South Africa welcomes IMF report


    24 August 2012

    The National Treasury has welcomed the International Monetary Fund’s (IMF’s) assessment, in its latest report on South Africa, that the country has a stable and resilient economy but one that could do much better.

    The IMF released the outcome of its annual Article IV Consultation with South Africa on Thursday, following a visit to the country by IMF executive board members.

    Revised growth forecast

    In its report, the Washington-based lender revised South Africa’s growth forecast down to 2.6 percent for 2012 and to 3.4 percent for 2013. This is marginally below the forecasts – of 2.7 percent for 2012 and 3.6 percent for 2013 – made by Finance Minister Pravin Gordhan in his Budget speech in February.

    The IMF attributes the slowdown to the ongoing debt crisis in Europe, South Africa’s main regional trading partner.

    The report highlights external risks to South Africa’s outlook, including renewed concerns about the euro area and signs of a slowdown in China that could result in slower demand for South Africa’s exports and a further decline in commodity prices.

    Domestic risks

    At the same time, the report also identifies domestic risks, including lingering external competitiveness problems, a growing public sector wage bill, and the need to create more labour-intensive growth.

    The IMF commends South Africa’s fiscal and monetary policy approach, saying its fiscal stance has provided further stimulus to the local economy given weak external demand and a negative output gap, and that the pace of fiscal consolidation outlined over the Budget horizon is broadly adequate.

    However, the report identifies the country’s growing public sector wage bill as a concern, arguing that the balance of public spending needs to shifted more in favour of capital spending.

    The IMF says South Africa’s flexible exchange rate is an important shock absorber, helping to smooth the impact of external shocks.

    At the same time, the IMF staff found various indicators pointing to continuing problems with external competitiveness as a result of high domestic costs of production, including unit labour costs.

    High unemployment rate

    Importantly, the IMF argues that the country needs to take more action to create labour-intensive growth. While welcoming the focus on job creation in the government’s New Growth Path and the draft National Development Plan, the IMF says concrete actions are needed to support this, while suggesting that the structure of local product and labour markets may make it difficult for South Africa to reduce unemployment.

    “If not addressed, the stubbornly high unemployment rate could become politically and socially unsustainable,” the IMF states.

    “South Africa needs to build on its many policy successes to expand employment opportunities, secure better education and health outcomes, and build more efficient infrastructure to support inclusive growth, while maintaining macroeconomic and financial stability in a risky global environment.

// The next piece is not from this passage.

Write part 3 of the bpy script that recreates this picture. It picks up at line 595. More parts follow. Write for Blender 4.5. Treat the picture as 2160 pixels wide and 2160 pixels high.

    “Active labor market policies can help in the short term, but a sustainable reduction in unemployment seems unattainable without labour and product market reforms.”

    Financial institutions

    The report notes that South Africa’s financial institutions are largely unaffected by the crisis in the global financial system, and remain “sound, liquid, and profitable”.

    The IMF directors “encouraged continued vigilance in monitoring underlying risks, including banks’ dependence on short-term wholesale funding, and their large exposure to home mortgages and highly indebted households”.

    The Reserve Bank said on Thursday that many of the issues raised by the IMF report “are already reflected in the priorities and outcomes that government has set itself, including work on inclusive growth, policies aimed at accelerating job creation, and measures to improve the efficiency and effectiveness of government spending”.

    Export competitiveness

    On external competitiveness, the Reserve Bank noted that the rand exchange rate had, over the past 12 months, depreciated by 13.6 percent against the US dollar and 7.2 percent on a trade-weighted basis, which should have provided a fillip to the country’s exporters.

    “However, nominal export growth has slowed from an annual rate of 17.5 percent in the second half of 2011 to 6.9 percent in the first half of 2012.

    “In part this reflects the continuing economic turmoil in Europe and slowing global growth that has sapped external demand,” the Bank said. “Slower export growth also reflects the fact that South Africa’s inflation is higher in relation to our trading partners continues to undermine external competitiveness.”

    The Bank said that South Africa has long acknowledged the importance of reorienting its exports toward faster growing non-traditional emerging markets.

    “Recent trade trends indicate that South Africa is starting to take advantage of rapid regional economic growth – the IMF projects Sub-Saharan Africa to grow at an average annual pace of 5.5 percent over the next five years – with nominal exports into Africa growing by 21.7 percent over the past 12 months.”